While this quote doesn’t specify the munitions involved, it may well relate to a claim included in a leaked Pentagon document earlier this year. In it, officials assessed that Ukrainian air defenses assigned to protect troops on the front line would “be completely reduced” by May 23, due to the rate at which they were burning through Soviet-era munitions stockpiles.

Whatever the case, Ukraine still has an enormous requirement for ground-based air defense systems, as well as the stocks of missiles needed to arm them, which are being consumed at a prodigious rate.

In particular, these kinds of weapons are needed for the ongoing counteroffensive. As we have explored in the past, without sufficient ground-based air defenses at the front, Russian air power will be much less constrained in how it operates over the forward edge of the battlefield, with potentially disastrous consequences for Ukrainian troops on the ground.

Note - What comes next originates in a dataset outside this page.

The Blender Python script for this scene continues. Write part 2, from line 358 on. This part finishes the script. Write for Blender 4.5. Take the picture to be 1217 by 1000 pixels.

In this scenario, the highly mobile Supacat/ASRAAM combination appears to be an excellent fit for those requirements. With ample stocks of ASRAAMs in the UK’s inventory, these highly mobile SHORADs can be kept fed, as well. It’s unclear what happened to Australia’s stockpile of ASRAAMs after the type was retired with the F/A-18A/B or if those weapons could be made available to Ukraine.

While the numbers of these new systems appear to be strictly limited, it will be interesting to learn more about their capabilities and what kind of impact they are having in the conflict going forward. But above all else, they are another example of how the ingenuity of rapidly adapting advanced Western weaponry for Ukraine’s use on the battlefield is really accelerating.